El pensamiento original que había tras el lifehacking era interesante. ¿Por qué no utilizar la tecnología para conseguir que las cosas se hicieran más eficazmente y tener así más tiempo para uno mismo? La semana laboral de 4 horas, el best-seller de 2007 de Timothy Ferriss, llevó esa lógica hasta el límite (“Olvídate de fichar, vive donde quieras y únete a los nuevos ricos”, prometía su subtítulo) y Ferriss se convirtió en el héroe de muchos cubículos de oficina de todo el mundo. “Bob”, el oficinista que, como se ha aireado internacionalmente a bombo y platillo, fue despedido hace poco de su bien remunerado trabajo por subcontratar a China muchas de sus tareas —lo que quería es dedicar más tiempo a sus vídeos favoritos sobre gatos—, sería un life hacker por excelencia.

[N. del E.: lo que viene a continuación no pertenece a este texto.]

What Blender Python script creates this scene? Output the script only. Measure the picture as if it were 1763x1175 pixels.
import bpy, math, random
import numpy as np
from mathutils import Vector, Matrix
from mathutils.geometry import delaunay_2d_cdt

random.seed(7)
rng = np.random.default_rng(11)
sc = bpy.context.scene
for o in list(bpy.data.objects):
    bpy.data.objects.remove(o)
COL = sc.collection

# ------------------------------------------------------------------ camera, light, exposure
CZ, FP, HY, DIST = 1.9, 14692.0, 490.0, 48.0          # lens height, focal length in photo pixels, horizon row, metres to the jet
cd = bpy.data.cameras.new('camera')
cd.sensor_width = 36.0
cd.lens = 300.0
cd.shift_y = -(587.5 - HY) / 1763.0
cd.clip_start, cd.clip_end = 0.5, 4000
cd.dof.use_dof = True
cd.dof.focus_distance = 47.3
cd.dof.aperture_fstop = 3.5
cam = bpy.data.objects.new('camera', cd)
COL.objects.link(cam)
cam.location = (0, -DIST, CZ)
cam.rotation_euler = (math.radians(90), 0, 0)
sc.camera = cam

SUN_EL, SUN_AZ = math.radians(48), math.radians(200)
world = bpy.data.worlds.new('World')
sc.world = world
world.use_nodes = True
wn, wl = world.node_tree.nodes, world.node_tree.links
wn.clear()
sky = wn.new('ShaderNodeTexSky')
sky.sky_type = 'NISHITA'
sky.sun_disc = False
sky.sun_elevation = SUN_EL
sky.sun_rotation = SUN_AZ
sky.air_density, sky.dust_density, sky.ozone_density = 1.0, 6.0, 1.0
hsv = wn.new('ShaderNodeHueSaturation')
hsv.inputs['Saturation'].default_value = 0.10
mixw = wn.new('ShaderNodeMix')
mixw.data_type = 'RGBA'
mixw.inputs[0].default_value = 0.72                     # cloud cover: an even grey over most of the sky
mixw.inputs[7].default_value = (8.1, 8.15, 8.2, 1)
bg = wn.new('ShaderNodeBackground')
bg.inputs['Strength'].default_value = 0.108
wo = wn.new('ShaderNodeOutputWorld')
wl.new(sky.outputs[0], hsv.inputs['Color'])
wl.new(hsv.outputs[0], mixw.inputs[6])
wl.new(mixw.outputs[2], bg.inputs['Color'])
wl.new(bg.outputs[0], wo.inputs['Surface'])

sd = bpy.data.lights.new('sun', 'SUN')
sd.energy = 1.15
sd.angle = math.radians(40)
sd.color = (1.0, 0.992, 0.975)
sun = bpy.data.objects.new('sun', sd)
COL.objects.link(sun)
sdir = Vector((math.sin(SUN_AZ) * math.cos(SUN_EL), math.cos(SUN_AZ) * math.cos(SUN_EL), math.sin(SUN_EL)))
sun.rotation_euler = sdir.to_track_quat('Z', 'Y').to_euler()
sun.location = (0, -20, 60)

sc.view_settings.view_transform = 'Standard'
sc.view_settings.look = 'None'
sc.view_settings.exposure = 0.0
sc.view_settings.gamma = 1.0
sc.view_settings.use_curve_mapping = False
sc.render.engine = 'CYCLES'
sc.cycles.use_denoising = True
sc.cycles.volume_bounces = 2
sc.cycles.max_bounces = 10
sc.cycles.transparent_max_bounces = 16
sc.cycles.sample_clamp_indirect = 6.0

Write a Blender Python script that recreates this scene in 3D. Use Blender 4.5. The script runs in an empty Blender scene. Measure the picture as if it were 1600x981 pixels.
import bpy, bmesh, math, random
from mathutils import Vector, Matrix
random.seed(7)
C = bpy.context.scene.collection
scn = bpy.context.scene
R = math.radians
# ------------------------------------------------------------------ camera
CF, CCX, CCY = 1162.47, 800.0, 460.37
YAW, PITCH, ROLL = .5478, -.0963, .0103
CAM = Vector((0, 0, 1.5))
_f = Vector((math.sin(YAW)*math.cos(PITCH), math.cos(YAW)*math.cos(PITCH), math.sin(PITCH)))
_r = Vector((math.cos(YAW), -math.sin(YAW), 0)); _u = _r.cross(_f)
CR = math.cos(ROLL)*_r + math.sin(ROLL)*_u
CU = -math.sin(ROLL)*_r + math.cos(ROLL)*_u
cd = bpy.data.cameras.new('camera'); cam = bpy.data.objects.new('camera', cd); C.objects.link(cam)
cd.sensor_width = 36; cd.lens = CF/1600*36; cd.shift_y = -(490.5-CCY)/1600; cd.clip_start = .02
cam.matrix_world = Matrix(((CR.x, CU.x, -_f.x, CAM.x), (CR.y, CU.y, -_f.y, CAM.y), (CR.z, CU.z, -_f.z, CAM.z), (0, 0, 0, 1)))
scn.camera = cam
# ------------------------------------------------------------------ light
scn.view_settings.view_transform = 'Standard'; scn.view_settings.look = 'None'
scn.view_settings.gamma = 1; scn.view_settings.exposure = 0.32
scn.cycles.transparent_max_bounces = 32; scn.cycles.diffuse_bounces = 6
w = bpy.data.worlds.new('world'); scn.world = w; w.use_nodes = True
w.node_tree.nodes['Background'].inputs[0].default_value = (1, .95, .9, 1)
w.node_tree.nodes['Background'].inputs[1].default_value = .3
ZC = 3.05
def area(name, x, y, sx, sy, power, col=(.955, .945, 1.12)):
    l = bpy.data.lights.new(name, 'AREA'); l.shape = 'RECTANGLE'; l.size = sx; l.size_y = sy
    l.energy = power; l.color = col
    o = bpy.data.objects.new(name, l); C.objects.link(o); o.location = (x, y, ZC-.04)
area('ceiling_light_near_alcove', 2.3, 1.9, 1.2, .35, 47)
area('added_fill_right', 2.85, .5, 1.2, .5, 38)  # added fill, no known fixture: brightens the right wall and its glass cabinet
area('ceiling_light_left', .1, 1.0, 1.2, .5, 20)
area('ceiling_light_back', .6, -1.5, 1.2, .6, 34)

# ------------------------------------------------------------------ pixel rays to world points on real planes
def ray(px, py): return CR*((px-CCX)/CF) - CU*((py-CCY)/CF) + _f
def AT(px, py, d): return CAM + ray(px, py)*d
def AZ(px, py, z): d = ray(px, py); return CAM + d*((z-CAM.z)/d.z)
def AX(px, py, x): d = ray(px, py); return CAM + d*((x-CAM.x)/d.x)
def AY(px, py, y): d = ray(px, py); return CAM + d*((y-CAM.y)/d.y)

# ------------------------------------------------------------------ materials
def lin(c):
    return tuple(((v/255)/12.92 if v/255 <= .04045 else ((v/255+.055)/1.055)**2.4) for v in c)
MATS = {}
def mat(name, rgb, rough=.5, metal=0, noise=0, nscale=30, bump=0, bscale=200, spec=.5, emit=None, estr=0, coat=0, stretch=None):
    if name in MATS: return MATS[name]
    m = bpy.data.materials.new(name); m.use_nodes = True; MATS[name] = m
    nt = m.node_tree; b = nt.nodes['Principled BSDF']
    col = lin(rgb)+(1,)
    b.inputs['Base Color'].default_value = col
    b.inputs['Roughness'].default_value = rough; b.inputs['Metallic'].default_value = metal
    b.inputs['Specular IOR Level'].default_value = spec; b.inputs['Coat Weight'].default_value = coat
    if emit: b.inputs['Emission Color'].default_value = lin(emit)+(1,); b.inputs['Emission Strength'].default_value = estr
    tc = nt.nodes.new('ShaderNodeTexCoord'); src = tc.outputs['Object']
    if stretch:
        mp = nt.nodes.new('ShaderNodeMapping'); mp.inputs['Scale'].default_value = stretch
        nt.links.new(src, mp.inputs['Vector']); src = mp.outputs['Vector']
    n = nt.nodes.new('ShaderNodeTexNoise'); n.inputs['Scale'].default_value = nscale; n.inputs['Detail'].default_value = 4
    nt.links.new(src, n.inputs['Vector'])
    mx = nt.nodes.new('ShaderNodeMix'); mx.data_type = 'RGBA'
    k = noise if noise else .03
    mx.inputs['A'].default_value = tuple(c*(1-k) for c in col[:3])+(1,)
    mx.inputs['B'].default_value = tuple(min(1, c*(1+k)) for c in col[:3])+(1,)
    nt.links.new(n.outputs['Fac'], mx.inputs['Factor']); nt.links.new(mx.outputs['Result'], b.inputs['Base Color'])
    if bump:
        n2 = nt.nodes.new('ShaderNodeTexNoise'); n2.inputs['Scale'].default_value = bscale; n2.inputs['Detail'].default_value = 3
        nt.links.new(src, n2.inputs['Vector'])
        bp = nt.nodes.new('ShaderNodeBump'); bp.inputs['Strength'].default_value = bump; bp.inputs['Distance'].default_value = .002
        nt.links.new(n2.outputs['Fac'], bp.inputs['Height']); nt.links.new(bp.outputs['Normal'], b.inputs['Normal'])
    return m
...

En la práctica, por supuesto, las cosas son más complicadas. Mientras el lifehacking se convertía en una industria con sus propios blogs y guías de uso tan extensas como libros, una porción considerable del tiempo liberado se emplea ahora en establecer, mejorar o sustituir las herramientas que hacen posible el lifehacking. ¿Y acaso hay algo más contraproducente que utilizar la tecnología para liberar tu tiempo de manera que al disponer de él puedas aprender a hacer un trabajo mejor?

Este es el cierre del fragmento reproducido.